Artistic hotbed draws major funding

IRELAND’S artistic hotbed of south Kerry figures prominently in the list of areas to benefit from substantial new arts funding.

The funding is being made available by minister for arts, John O’Donoghue, a native of south Kerry.

Under a new arts funding spree revealed yesterday, 29 arts organisations across Ireland will net €16.4 million.

Apart from arts bodies with a national dimension, like the Irish Film Board and Arts Council, 10 Dublin-based bodies will benefit, with eight Kerry-based arts bodies netting funds — most of them based in the minister’s constituency.

Only two arts bodies based in Cork, one in Waterford, one in Galway (other than the Irish Film Board) and one in Sligo are to benefit.

This latest announcement again highlights a pattern of benefits going Kerry’s way that the minister can take credit for — from his lobbying of ex-sports minister Jim McDaid for €300,000 for Killorglin Rowing Club, in breach of departmental guidelines, to his gift of €870,000 to the Waterville Tech Amergin educational centre, and €230,000 to Kenmare’s Carnegie Arts Centre, both in 2004.

Incidentally, the Waterville and Kenmare arts centres again win under this latest giveaway, with €30,000 going to Tech Amergin this time and €150,000 going to the Carnegie Arts Centre.

Other great cultural institutions in Kerry to benefit from these latest funds include the Tralee-based Kerry School of Music, the Cill Rialaig artists’ retreat in Ballinskelligs, the Samhlaíocht arts festival in Tralee, St John’s theatre and arts centre in Listowel, and a project to build a monument in Killarney — a monument to traditional musician Johnny O’Leary.

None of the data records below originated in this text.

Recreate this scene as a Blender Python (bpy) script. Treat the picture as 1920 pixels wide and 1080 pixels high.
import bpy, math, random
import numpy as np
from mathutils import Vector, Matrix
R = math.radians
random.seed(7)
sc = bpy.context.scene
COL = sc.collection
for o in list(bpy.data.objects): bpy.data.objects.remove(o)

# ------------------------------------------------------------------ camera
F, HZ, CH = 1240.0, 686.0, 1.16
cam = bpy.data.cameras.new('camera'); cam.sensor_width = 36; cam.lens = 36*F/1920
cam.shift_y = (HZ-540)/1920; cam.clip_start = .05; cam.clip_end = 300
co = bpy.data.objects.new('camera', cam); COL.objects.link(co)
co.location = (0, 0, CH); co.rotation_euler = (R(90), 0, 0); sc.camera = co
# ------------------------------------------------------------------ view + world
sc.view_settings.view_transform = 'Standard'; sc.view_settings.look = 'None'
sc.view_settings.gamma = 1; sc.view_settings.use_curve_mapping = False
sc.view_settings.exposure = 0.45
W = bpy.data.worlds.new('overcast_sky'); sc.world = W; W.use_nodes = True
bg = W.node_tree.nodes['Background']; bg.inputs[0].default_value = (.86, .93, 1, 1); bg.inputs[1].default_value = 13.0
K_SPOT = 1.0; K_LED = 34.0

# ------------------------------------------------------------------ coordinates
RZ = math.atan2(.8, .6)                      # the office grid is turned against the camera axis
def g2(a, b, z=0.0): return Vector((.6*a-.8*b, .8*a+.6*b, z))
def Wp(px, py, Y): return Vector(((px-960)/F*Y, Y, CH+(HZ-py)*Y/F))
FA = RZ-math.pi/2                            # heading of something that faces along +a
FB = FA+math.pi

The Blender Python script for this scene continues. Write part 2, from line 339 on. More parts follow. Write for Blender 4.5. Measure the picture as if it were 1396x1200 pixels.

The monies are mainly for capital spending on refurbishment, repairs and upkeep, said a spokesman for the minister. The funds come from savings made by the Department of Arts, Sports and Tourism due to “prudent management.”

Other bodies that are set to benefit are the Abbey Theatre, in Dublin, The Gate Theatre, also in Dublin, €300,000 to the historic Smock Alley Theatre in Dublin’s Temple Bar, for a restoration project, and €450,000 to the Cork Opera House, to overhaul its Half Moon Theatre.

Galway’s Druid Theatre is getting €150,000 towards refurbishment of its theatre, which it has hardly used of late, and €200,000 is going to Siamsa Tire in Kerry.